Organizers of the next America's Cup said Saturday that the financial terms of San Francisco's current bid to host the regatta are unacceptable, and they will award the event to another city if a new plan isn't delivered by Friday.

The announcement took Mayor Gavin Newsom's administration by surprise after last-minute negotiations with race organizers last week, and comes as the Board of Supervisors was preparing a final vote on the proposal Tuesday.

"If you want a headline, it's 'San Francisco snatched defeat from the jaws of victory,' " said Stephen Barclay, an official for race organizers, from his home in New Zealand on Saturday. "San Francisco had it in their hands, and they have progressively let it go."

The city was the clear front-runner after billionaire Oracle CEO Larry Ellison's BMW Oracle Racing team, sponsored by San Francisco's Golden Gate Yacht Club, won the Cup in February in races off the coast of Valencia, Spain. The victorious syndicate gets to choose the venue for the next Cup, which is set for 2013.

Newsom, to be sworn in as lieutenant governor in a matter of weeks, hoped to cap his seven-year term as mayor by securing the series of yacht races, an international sporting event eclipsed only by the Olympics and soccer's World Cup in terms of economic impact. The Cup and qualifying matches, envisioned as at least 43 days of racing, is projected to inject at least $1.2 billion into the local economy while generating nearly 9,000 jobs.

San Francisco's effort began unraveling last week after the mayor's office modified a proposal already hashed out with the team that would have located most of the race facilities on piers along the city's central waterfront south of the Bay Bridge.

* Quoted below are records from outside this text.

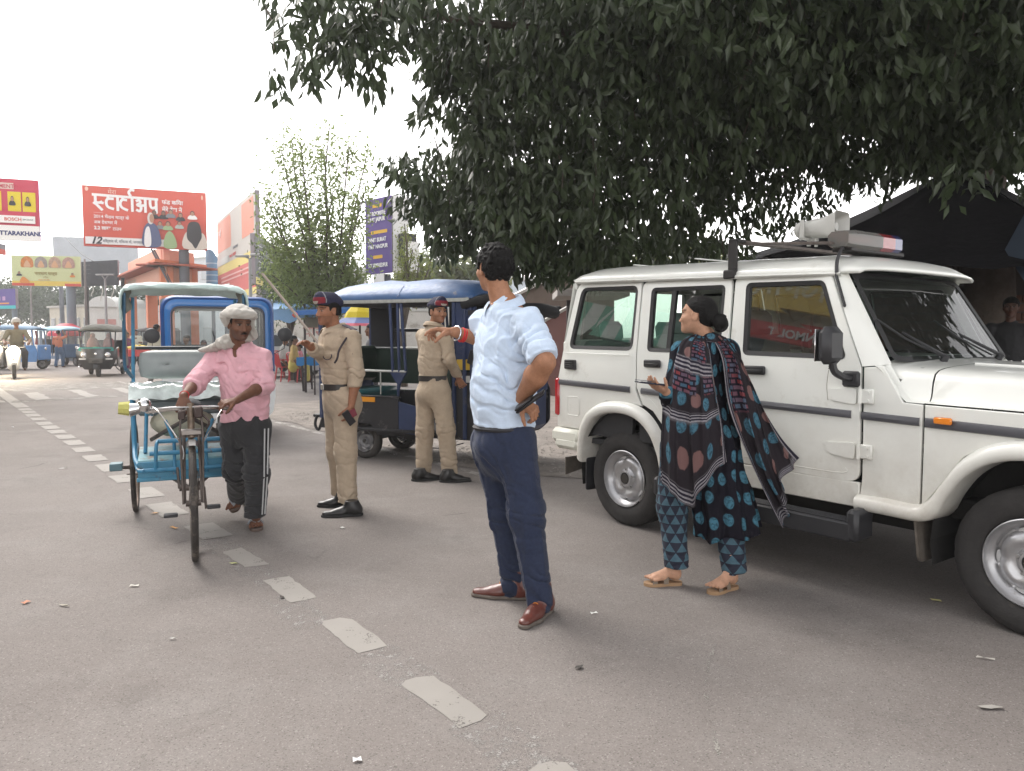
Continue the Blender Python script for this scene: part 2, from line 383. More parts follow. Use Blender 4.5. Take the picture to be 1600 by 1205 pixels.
def hand_prims(w, d, n, t, curl=(.4,.4,.45,.5), thumb=.3, s=1.0, spread=.12):
 """w wrist, d towards the knuckles, n out of the palm, t towards the thumb"""
 d = nrm(d); n = nrm(n - d * (np.asarray(n) @ d)); t = nrm(np.cross(n, d)) * (1 if np.cross(n, d) @ t > 0 else -1); p = []
 K = .006 * s
 for i in range(4):
  o = (1.5 - i) * .0195 * s; kn = w + d * (.088 - abs(i - 1) * .003) * s + t * o; b = w + d * .02 * s + t * o * .55
  p.append(Cone(b, kn, .0145 * s, .0105 * s, k=.01 * s))
  L = (.071,.079,.074,.058)[i] * s; segs = (.46,.30,.24); q = kn; a = 0; c = curl[i] if hasattr(curl, '__len__') else curl
  dd = nrm(d + t * (1.5 - i) * spread)
  for j in range(3):
   a += c * (1.0,1.15,.8)[j]; dr = dd * math.cos(a) - (-n) * math.sin(a); e = q + dr * L * segs[j]
   r0 = (.0092,.0082,.0074)[j] * s; p.append(Cone(q, e, r0, r0 * .93, k=.003 * s if j else .006 * s)); q = e
 p.append(Cone(w - d * .01 * s, w + d * .05 * s, .019 * s, .021 * s, ax=n, fl=.62, k=.012 * s))
 p.append(Ell(w + d * .04 * s + t * .022 * s + n * .008 * s, (.022 * s,) * 3, k=.012 * s))
 b = w + d * .03 * s + t * .03 * s; dr = nrm(d * .75 + t * .65 + n * thumb)
 for j, L in enumerate((.036,.03,.024)):
  e = b + dr * L * s; p.append(Cone(b, e, (.0125,.0105,.009)[j] * s, (.0108,.0092,.0075)[j] * s, k=.006 * s)); b = e; dr = nrm(dr + d * .25 + n * thumb * .7 - t * .12)
 return p
def foot_prims(an, toe_dir, s=1.0):
 d = nrm(V(toe_dir[0], toe_dir[1], 0)); l = np.cross(V(0,0,1), d); g = V(an[0], an[1], 0); z0 = an[2] - .085 * s
 q = lambda f, w, z: g + d * f * s + l * w * s + V(0,0, z0 + z * s)
 p = [Ell(q(-.035,0,.03),(.034 * s,) * 3), Cone(q(-.02,0,.06), q(.09,0,.025),.034 * s, .022 * s, k=.03), Cone(q(.05,-.018,.02), q(.11,-.02,.016),.022 * s, .018 * s, k=.02),
         Cone(q(.05,.018,.02), q(.11,.02,.016),.022 * s, .017 * s, k=.02)]
 for i in range(5): p.append(Cone(q(.11 - .006 * i, (i - 2) * .019,.014), q(.148 - .009 * i, (i - 2) * .0205,.01),.0115 * s, .009 * s, k=.005))
 return p
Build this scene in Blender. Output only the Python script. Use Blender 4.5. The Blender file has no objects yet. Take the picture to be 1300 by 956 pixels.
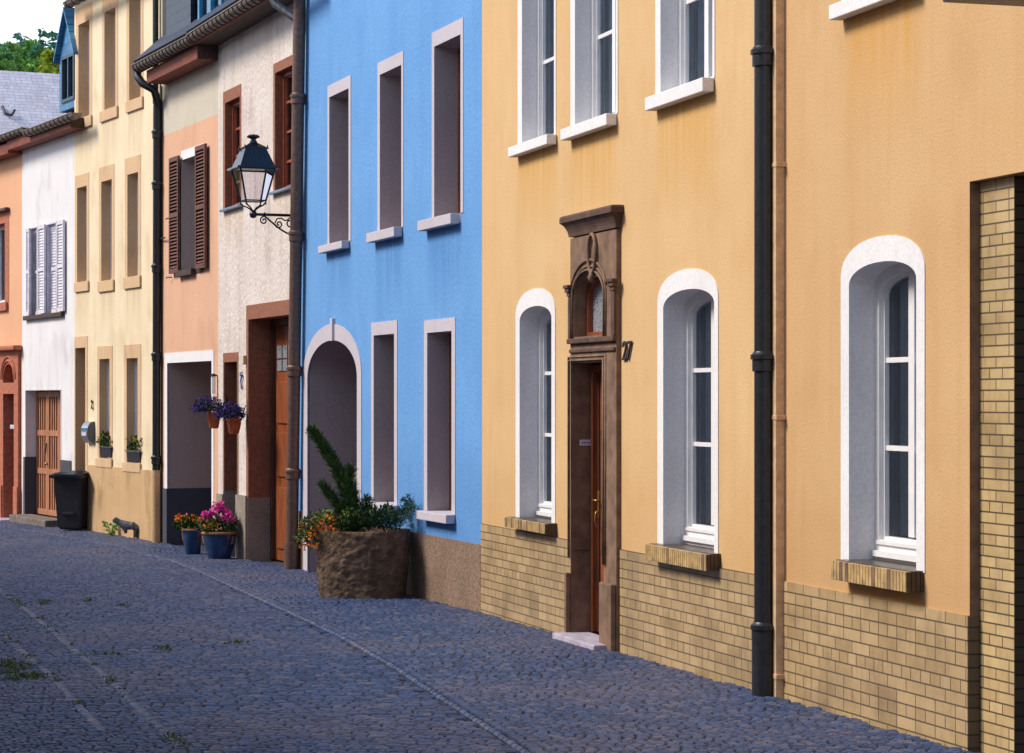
import bpy, bmesh, math, random
from mathutils import Vector, Matrix, noise
from mathutils.geometry import delaunay_2d_cdt
R = math.radians
random.seed(7)
scene = bpy.context.scene
C = bpy.data.collections.new('street'); scene.collection.children.link(C)
F = 3000.0          # focal length in photo pixels (1300 wide)
EYE = 1.85          # eye height above the datum
HOR = 506.0         # horizon row of the photo

# ------------------------------------------------------------------ materials
def mat(name):
    m = bpy.data.materials.new(name); m.use_nodes = True
    nt = m.node_tree; b = nt.nodes['Principled BSDF']
    return m, nt, b
def N(nt, typ, **kw):
    n = nt.nodes.new(typ)
    for k, v in kw.items():
        if k in n.inputs: n.inputs[k].default_value = v
        else: setattr(n, k, v)
    return n
def coords(nt, scale=(1,1,1)):
    tc = N(nt, 'ShaderNodeTexCoord'); mp = N(nt, 'ShaderNodeMapping')
    mp.inputs['Scale'].default_value = scale
    nt.links.new(tc.outputs['Object'], mp.inputs['Vector'])
    return mp.outputs['Vector']
def nz(nt, scale, detail=4, sc=(1,1,1), rough=.55):
    n = N(nt, 'ShaderNodeTexNoise'); n.inputs['Scale'].default_value = scale
    n.inputs['Detail'].default_value = detail; n.inputs['Roughness'].default_value = rough
    nt.links.new(coords(nt, sc), n.inputs['Vector']); return n.outputs['Fac']
def rng(nt, s, a, b, c, d):
    m = N(nt, 'ShaderNodeMapRange'); nt.links.new(s, m.inputs['Value'])
    for k, v in zip(('From Min','From Max','To Min','To Max'), (a,b,c,d)): m.inputs[k].default_value = v
    return m.outputs['Result']
def mix(nt, f, a, b, mode='MIX'):
    m = N(nt, 'ShaderNodeMix', data_type='RGBA', blend_type=mode)
    if isinstance(f, (int,float)): m.inputs[0].default_value = f
    else: nt.links.new(f, m.inputs[0])
    for i, v in ((6,a),(7,b)):
        if isinstance(v, (tuple,list)): m.inputs[i].default_value = (*v[:3],1)
        else: nt.links.new(v, m.inputs[i])
    return m.outputs[2]
def bump(nt, b, h, s=.3, d=.01):
    n = N(nt, 'ShaderNodeBump'); n.inputs['Strength'].default_value = s; n.inputs['Distance'].default_value = d
    nt.links.new(h, n.inputs['Height'])
    nt.links.new(n.outputs['Normal'], b.inputs['Normal']); return n
def plaster(name, col, dark, grain=90, bs=.5, streak=.35, stain=None, stainmix=.5, mott=.5, bd=.006, low_tone=None, vs=1):
    m, nt, b = mat(name)
    big = nz(nt, 1.1, 5); fine = nz(nt, grain, 3, (1,1,vs))
    c = mix(nt, rng(nt, big, .35, .7, 0, mott), col, dark)
    st = nz(nt, 5, 4, (1.6,1.6,.10))
    c = mix(nt, rng(nt, st, .5, .75, 0, streak), c, dark)
    if stain:
        s2 = nz(nt, 2.3, 6, (1,1,.6)); c = mix(nt, rng(nt, s2, .52, .72, 0, stainmix), c, stain)
    c = mix(nt, rng(nt, fine, .35, .68, 0, .30), c, tuple(x*.62 for x in dark))
    if low_tone:   # darker tone towards the ground: (z_low, z_high, colour)
        tc = N(nt, 'ShaderNodeTexCoord'); sp = N(nt, 'ShaderNodeSeparateXYZ'); nt.links.new(tc.outputs['Object'], sp.inputs[0])
        ad = N(nt, 'ShaderNodeMath', operation='ADD'); nt.links.new(sp.outputs['Z'], ad.inputs[0])
        nt.links.new(rng(nt, nz(nt, 4, 5), .3, .7, -.25, .25), ad.inputs[1])
        c = mix(nt, rng(nt, ad.outputs[0], low_tone[0], low_tone[1], .6, 0), c, low_tone[2])
    nt.links.new(c, b.inputs['Base Color']); b.inputs['Roughness'].default_value = .92
    b.inputs['Specular IOR Level'].default_value = .2
    bump(nt, b, fine, bs, bd); return m
def simple(name, col, rough=.6, metal=0, var=.25, scale=14, bs=.15, spec=.4, sc=(1,1,1)):
    m, nt, b = mat(name)
    n = nz(nt, scale, 5, sc)
    c = mix(nt, rng(nt, n, .3, .7, 0, 1), tuple(x*(1-var) for x in col), tuple(min(1,x*(1+var)) for x in col))
    nt.links.new(c, b.inputs['Base Color']); b.inputs['Roughness'].default_value = rough
    b.inputs['Metallic'].default_value = metal; b.inputs['Specular IOR Level'].default_value = spec
    if bs: bump(nt, b, nz(nt, scale*5, 3, sc), bs, .004)
    return m
def tiles(name, c1, c2, mort, w=.22, h=.066, plane='xz', rough=.4, dirt=(.10,.07,.045)):
    m, nt, b = mat(name)
    tc = N(nt, 'ShaderNodeTexCoord'); sp = N(nt, 'ShaderNodeSeparateXYZ'); cb = N(nt, 'ShaderNodeCombineXYZ')
    nt.links.new(tc.outputs['Object'], sp.inputs[0])
    nt.links.new(sp.outputs[0 if plane == 'xz' else 1], cb.inputs[0]); nt.links.new(sp.outputs[2], cb.inputs[1])
    br = N(nt, 'ShaderNodeTexBrick'); nt.links.new(cb.outputs[0], br.inputs['Vector'])
    br.inputs['Scale'].default_value = 1; br.inputs['Brick Width'].default_value = w; br.inputs['Row Height'].default_value = h
    br.inputs['Mortar Size'].default_value = .0045; br.inputs['Mortar Smooth'].default_value = .2; br.inputs['Bias'].default_value = 0
    br.inputs['Color1'].default_value = (*c1,1); br.inputs['Color2'].default_value = (*c2,1); br.inputs['Mortar'].default_value = (*mort,1)
    br.offset = .5; br.squash = .5; br.squash_frequency = 3
    big = nz(nt, 2.2, 5); c = mix(nt, rng(nt, big, .45, .75, 0, .5), br.outputs['Color'], dirt, 'MIX')
    st = nz(nt, 18, 4, (1,1,.35)); c = mix(nt, rng(nt, st, .5, .8, 0, .35), c, dirt)
    nt.links.new(c, b.inputs['Base Color']); b.inputs['Roughness'].default_value = rough
    inv = N(nt, 'ShaderNodeMath', operation='SUBTRACT'); inv.inputs[0].default_value = 1; nt.links.new(br.outputs['Fac'], inv.inputs[1])
    ad = N(nt, 'ShaderNodeMath', operation='ADD'); nt.links.new(inv.outputs[0], ad.inputs[0])
    nt.links.new(rng(nt, nz(nt, 30, 3), 0, 1, 0, .5), ad.inputs[1])
    bump(nt, b, ad.outputs[0], .6, .006); return m
def speckle(name, a, bcol, scale=120, rough=.8):
    m, nt, b = mat(name)
    v = N(nt, 'ShaderNodeTexVoronoi'); v.inputs['Scale'].default_value = scale; nt.links.new(coords(nt), v.inputs['Vector'])
    sp = N(nt, 'ShaderNodeSeparateColor'); nt.links.new(v.outputs['Color'], sp.inputs[0])
    c = mix(nt, rng(nt, sp.outputs[0], .3, .8, 0, 1), a, bcol)
    c = mix(nt, rng(nt, nz(nt, 2.5, 5), .4, .75, 0, .5), c, tuple(x*.55 for x in a))
    nt.links.new(c, b.inputs['Base Color']); b.inputs['Roughness'].default_value = rough
    bump(nt, b, sp.outputs[1], .5, .004); return m
def leafmat(name, c1, c2):
    m, nt, b = mat(name)
    g = N(nt, 'ShaderNodeNewGeometry'); c = mix(nt, g.outputs['Random Per Island'], c1, c2)
    nt.links.new(c, b.inputs['Base Color']); b.inputs['Roughness'].default_value = .6
    b.inputs['Specular IOR Level'].default_value = .25
    return m
def slate(name, c1, c2, w=.3, h=.16):
    m = tiles(name, c1, c2, tuple(x*.25 for x in c1), w, h, 'xz', .45, tuple(x*.6 for x in c1)); return m

M = {}
M['yellow'] = plaster('yellow_plaster', (.74,.50,.26), (.63,.385,.17), 75, .5, .35, (.62,.34,.12), .35, mott=.5, bd=.005, low_tone=(.3,1.7,(.52,.29,.11)))
M['yellow_warm'] = plaster('warm_yellow_plaster', (.68,.44,.225), (.57,.335,.155), 75, .5, .4, (.50,.27,.11), .3, mott=.5, bd=.005, low_tone=(.3,1.9,(.46,.25,.10)))
M['blue'] = plaster('blue_plaster', (.165,.385,.75), (.12,.30,.63), 60, .9, .4, (.20,.42,.80), .5, mott=.6, bd=.008, vs=.45, low_tone=(.4,1.6,(.085,.22,.50)))
M['rough_white'] = plaster('rough_cast_white', (.84,.76,.71), (.60,.50,.45), 40, 1, .7, (.40,.30,.26), .6, mott=.6, bd=.028, vs=.4)
M['peach'] = plaster('peach_plaster', (.76,.46,.31), (.64,.36,.235), 60, .4, .4, (.42,.22,.14), .3)
M['grey_render'] = plaster('weathered_grey_render', (.66,.60,.50), (.50,.44,.35), 40, .6, .5, (.50,.38,.24), .5)
M['cream'] = plaster('cream_plaster', (.88,.75,.54), (.76,.59,.38), 60, .3, .6, (.50,.35,.17), .4, low_tone=(.0,1.0,(.30,.19,.08)))
M['tan_stone'] = plaster('tan_sandstone', (.72,.50,.31), (.58,.38,.21), 50, .3, .4, (.36,.23,.11), .4)
M['cream_base'] = plaster('ochre_plinth_plaster', (.64,.43,.235), (.50,.315,.155), 45, .5, .5, (.20,.13,.07), .6)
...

The core of the city's bid always had been development rights of up to 75 years for city-owned waterfront parcels in exchange for race organizers paying to shore up dilapidated piers the city can't afford to fix and which other developers have rejected as too costly to build on.

Modified proposal

A modified proposal shifting the public facilities to the northern waterfront between Piers 19 and 29 was submitted to the board's budget committee on Wednesday after negotiations with the winning syndicate's business arm, known as the event authority.

That proposal lowered up-front costs for the event authority as well as the cash-strapped city, but also reduced the amount of city property race organizers would get development rights to. Newsom's administration thought that race organizers were on board with the deal.

But Barclay said the event authority never agreed to the modified deal and wants one with better long-term development prospects for race organizers to recoup an investment they project will be north of $300 million.

He sent a letter on Golden Gate Yacht Club letterhead dated Friday to Newsom and the budget committee outlining those concerns and giving a Dec. 17 deadline for the city to present a signed agreement. The team has committed to notifying challengers of the site for the next Cup by Dec. 31.

The idea to alter the proposal took the team by surprise, Barclay said in an interview Saturday.

"The major issue for us is we spent four months negotiating with all members of the city ... and we came to an agreement that both sides seemed they could live with. Literally, we awoke one morning to an e-mail in our inboxes saying here's a new agreement, but it bore no resemblance to what we negotiated."

Before the modified plan was presented to the budget committee, Barclay met with Newsom and other city officials, according to an e-mail and interviews.

Tony Winnicker, a spokesman for Newsom, said the city would not comment on private negotiations with race organizers.